__Aim__
For each line of the data below that holds "objects", copy the line.
========================
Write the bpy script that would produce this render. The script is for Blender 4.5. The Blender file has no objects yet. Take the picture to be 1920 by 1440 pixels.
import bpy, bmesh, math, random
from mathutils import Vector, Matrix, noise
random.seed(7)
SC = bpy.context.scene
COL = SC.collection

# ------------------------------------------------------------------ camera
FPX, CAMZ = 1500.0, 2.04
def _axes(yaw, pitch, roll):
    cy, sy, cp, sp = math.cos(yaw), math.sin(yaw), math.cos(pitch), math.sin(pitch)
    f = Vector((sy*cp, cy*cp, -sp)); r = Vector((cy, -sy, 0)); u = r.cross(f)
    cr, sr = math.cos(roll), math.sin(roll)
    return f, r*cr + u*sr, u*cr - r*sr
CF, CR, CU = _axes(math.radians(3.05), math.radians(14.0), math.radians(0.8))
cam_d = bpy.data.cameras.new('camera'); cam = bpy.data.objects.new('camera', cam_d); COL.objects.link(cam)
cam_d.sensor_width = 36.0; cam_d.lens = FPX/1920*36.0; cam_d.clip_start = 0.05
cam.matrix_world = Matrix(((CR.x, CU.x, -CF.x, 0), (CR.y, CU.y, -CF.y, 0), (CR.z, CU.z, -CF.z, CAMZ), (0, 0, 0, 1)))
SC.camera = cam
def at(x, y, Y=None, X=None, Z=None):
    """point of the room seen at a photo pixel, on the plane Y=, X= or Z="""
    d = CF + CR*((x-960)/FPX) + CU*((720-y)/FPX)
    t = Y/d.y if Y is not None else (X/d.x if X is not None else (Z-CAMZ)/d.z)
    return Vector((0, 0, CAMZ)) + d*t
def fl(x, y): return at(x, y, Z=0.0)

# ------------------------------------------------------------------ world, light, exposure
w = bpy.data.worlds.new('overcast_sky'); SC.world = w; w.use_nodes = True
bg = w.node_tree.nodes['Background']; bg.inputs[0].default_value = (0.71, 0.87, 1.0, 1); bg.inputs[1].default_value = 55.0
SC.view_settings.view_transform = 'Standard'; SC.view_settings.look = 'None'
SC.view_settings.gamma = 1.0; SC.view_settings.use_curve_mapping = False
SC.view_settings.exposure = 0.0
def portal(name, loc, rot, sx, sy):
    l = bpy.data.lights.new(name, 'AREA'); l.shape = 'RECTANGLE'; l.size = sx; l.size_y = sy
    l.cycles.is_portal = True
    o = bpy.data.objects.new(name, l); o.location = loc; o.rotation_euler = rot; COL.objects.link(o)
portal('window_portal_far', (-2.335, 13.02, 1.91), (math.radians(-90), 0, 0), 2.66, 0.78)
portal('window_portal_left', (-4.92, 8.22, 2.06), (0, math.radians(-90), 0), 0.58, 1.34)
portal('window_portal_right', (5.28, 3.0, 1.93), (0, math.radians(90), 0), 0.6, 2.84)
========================
__Answer to this problem__
Write the bpy script that would produce this render. The script is for Blender 4.5. The Blender file has no objects yet. Take the picture to be 1920 by 1440 pixels.
cam_d = bpy.data.cameras.new('camera'); cam = bpy.data.objects.new('camera', cam_d); COL.objects.link(cam)
    o = bpy.data.objects.new(name, l); o.location = loc; o.rotation_euler = rot; COL.objects.link(o)